Thursday, 27 March 2014

Inclusive growth: A myth in India



India, in the last decade, has been the 2nd fastest growing nation after china. Its economy grew by an average of 7.4% per annum. But, despite registering impressive growth performance over a period of ten years, India still remains an impoverished and poverty-stricken nation. One-third of the counties population struggle everyday to even earn food to survive, leave aside the access to education, health and other basic necessities of life. It is appalling that India stands at 141st place out of 169 countries in UN’s Human Development Index report released in 2013, even behind some of the third world African countries. So, why India hasn’t been able to improve the living conditions for the people in rural areas despite recording great growth numbers on papers?

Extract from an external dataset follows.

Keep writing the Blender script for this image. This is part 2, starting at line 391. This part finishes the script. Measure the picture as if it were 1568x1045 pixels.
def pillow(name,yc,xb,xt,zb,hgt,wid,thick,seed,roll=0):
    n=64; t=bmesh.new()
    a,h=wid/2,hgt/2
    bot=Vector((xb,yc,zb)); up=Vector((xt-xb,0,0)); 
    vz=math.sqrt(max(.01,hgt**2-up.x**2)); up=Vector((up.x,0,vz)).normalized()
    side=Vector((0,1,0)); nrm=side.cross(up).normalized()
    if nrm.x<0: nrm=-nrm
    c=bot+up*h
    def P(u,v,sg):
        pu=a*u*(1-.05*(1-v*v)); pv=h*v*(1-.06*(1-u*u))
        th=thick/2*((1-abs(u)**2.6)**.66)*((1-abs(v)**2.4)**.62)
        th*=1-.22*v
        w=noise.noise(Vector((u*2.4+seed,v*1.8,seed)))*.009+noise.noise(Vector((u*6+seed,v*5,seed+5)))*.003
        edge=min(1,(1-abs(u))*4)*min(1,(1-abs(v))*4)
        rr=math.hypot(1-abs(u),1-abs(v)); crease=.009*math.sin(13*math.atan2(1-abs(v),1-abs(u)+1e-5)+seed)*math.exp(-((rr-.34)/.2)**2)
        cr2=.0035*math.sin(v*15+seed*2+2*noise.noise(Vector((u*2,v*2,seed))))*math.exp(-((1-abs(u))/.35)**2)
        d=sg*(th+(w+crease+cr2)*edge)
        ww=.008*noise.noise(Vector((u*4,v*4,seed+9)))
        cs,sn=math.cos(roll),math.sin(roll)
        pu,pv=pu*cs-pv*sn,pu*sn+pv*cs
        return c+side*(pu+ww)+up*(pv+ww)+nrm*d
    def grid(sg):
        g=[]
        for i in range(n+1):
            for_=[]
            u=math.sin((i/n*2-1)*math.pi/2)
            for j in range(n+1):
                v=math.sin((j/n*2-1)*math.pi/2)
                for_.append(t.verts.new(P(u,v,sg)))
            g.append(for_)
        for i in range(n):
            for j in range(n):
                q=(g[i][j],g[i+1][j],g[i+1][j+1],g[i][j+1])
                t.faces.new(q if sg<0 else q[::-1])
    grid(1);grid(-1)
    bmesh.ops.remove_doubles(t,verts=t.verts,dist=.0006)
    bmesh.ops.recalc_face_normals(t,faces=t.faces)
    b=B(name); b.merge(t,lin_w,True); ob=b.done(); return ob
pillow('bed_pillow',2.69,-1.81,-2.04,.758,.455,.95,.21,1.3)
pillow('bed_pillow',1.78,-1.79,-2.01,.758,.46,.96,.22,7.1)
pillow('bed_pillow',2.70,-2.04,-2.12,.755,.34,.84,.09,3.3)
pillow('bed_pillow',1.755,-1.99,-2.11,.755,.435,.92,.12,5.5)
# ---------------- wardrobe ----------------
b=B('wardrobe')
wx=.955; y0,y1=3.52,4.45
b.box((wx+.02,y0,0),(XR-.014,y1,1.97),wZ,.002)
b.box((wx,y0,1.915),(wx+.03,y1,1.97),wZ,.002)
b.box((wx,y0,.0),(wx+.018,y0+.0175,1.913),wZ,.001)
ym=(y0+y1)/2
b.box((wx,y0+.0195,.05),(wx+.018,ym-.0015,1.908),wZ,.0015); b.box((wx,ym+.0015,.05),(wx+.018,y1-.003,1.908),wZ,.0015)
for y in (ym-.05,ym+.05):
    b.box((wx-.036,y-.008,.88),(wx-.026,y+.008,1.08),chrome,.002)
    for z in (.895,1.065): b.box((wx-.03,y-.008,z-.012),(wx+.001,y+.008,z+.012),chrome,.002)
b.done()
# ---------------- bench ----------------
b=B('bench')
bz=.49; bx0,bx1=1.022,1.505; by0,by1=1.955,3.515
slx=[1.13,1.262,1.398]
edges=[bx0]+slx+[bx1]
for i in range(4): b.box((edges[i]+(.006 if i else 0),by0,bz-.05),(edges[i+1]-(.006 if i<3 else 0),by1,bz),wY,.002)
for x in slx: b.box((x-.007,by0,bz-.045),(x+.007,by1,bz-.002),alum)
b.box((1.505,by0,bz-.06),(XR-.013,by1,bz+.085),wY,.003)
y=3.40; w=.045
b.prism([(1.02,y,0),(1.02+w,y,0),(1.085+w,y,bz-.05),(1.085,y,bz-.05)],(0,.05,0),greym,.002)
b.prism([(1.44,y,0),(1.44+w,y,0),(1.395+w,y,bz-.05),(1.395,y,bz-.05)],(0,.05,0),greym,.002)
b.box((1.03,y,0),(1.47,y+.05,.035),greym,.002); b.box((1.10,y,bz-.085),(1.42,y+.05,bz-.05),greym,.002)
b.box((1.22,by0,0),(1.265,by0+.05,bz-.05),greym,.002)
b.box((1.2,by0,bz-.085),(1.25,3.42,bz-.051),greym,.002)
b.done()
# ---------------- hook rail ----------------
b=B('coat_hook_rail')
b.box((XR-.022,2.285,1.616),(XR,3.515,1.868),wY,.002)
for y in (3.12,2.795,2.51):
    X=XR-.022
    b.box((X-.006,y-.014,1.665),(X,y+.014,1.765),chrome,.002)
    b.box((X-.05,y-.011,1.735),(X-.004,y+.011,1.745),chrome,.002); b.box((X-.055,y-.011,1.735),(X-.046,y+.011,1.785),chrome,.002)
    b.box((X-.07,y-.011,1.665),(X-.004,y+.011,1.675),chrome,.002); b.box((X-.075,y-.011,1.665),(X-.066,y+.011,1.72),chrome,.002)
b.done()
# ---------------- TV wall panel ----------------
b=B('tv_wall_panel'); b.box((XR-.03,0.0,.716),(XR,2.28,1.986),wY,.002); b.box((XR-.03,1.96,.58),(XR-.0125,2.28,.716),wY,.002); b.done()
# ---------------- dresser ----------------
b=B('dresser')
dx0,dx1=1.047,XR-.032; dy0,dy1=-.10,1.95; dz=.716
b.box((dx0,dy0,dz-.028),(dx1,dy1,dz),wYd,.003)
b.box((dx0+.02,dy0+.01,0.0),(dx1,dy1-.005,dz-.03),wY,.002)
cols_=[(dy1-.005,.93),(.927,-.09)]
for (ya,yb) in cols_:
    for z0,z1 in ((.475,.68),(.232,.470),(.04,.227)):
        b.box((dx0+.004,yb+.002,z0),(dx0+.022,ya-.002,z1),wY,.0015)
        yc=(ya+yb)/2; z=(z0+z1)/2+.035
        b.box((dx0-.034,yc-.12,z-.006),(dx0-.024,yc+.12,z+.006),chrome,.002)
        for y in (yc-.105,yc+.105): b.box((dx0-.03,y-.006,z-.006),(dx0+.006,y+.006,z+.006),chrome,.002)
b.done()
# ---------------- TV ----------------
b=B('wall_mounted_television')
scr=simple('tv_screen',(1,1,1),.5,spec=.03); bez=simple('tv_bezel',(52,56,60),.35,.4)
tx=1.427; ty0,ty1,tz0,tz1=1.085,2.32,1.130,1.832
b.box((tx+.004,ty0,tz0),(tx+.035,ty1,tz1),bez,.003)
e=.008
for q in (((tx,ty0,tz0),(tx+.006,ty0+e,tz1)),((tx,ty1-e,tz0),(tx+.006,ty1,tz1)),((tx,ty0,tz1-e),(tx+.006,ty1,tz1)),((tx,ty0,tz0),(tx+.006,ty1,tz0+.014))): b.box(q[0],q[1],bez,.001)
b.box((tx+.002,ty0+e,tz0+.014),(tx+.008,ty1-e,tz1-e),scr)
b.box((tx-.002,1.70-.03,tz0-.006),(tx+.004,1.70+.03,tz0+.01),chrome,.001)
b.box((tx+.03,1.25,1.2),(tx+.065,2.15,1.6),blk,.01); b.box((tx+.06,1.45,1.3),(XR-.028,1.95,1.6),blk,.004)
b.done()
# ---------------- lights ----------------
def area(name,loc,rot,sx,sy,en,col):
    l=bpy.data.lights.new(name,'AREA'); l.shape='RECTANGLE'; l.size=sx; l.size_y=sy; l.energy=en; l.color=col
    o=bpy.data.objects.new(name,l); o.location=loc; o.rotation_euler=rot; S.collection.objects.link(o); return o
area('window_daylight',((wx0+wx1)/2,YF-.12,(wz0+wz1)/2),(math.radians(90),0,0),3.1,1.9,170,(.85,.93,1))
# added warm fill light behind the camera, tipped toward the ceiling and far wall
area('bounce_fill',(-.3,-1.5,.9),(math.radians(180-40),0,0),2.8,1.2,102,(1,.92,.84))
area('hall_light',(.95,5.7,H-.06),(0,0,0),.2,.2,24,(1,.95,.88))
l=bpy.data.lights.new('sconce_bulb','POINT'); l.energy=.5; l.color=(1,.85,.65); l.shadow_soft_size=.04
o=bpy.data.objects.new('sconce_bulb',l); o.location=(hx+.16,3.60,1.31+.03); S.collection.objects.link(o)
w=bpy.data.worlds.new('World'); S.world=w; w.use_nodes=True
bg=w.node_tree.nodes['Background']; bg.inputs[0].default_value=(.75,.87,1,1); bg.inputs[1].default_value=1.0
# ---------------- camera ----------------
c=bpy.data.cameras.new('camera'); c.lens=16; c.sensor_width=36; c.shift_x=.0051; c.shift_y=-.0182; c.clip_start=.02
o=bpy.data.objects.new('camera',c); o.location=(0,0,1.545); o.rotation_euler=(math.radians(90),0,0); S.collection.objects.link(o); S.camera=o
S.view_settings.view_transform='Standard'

The answer to this is very simple. India, with all its clamouring about impressive growth numbers, hasn’t focused on “inclusive growth”. Inclusive growth as a basic concept focuses on equitable sharing of the benefits of the economic growth so that each and every section of the society, irrespective of its economic conditions, gets its benefits. This sadly hasn’t happened in India. Most of the development has been confined only to metros and urban areas whereas rural areas have been left behind, sulking in poverty and abjection. This inequitable distribution of the benefits has resulted in disparity of income as rich have become richer and poor have become poorer. This kind of economic disparity is hazardous as it can hamper the long term growth prospects of a nation. Huge economic inequalities also result in high corruption and plutocracy, the rule by wealthy.


The failure in achieving inclusive growth has started to haunt India as most of its rural development centric policies have begun to fail because of the ineffective implementation and huge corruption by the wealthy and powerful, thus depriving poor of the basic necessities and thereby, letting them die in poverty. Failure of the Bharat nirman Yojana, a scheme started by the govt. of India, is a perfect example of it.


Overall development of a nation can happen only when each section of the society prospers and gets chances to grow. Focusing on the growth in urban and metros only won’t make India a better place to live. It would only help upper-middle class, not the poor. It’s the interior underdeveloped regions where we have to shift our focus on. Giving poor more opportunities would improve their quality of life, which in turn would boost India’s economic growth. Apart from just creating policies and allocating funds for them, we need to ensure that policies are better implemented and their benefits are reaching to the poor. Education, health, job creation remain the areas of attention. Inclusive growth, taking everyone together is the way forward.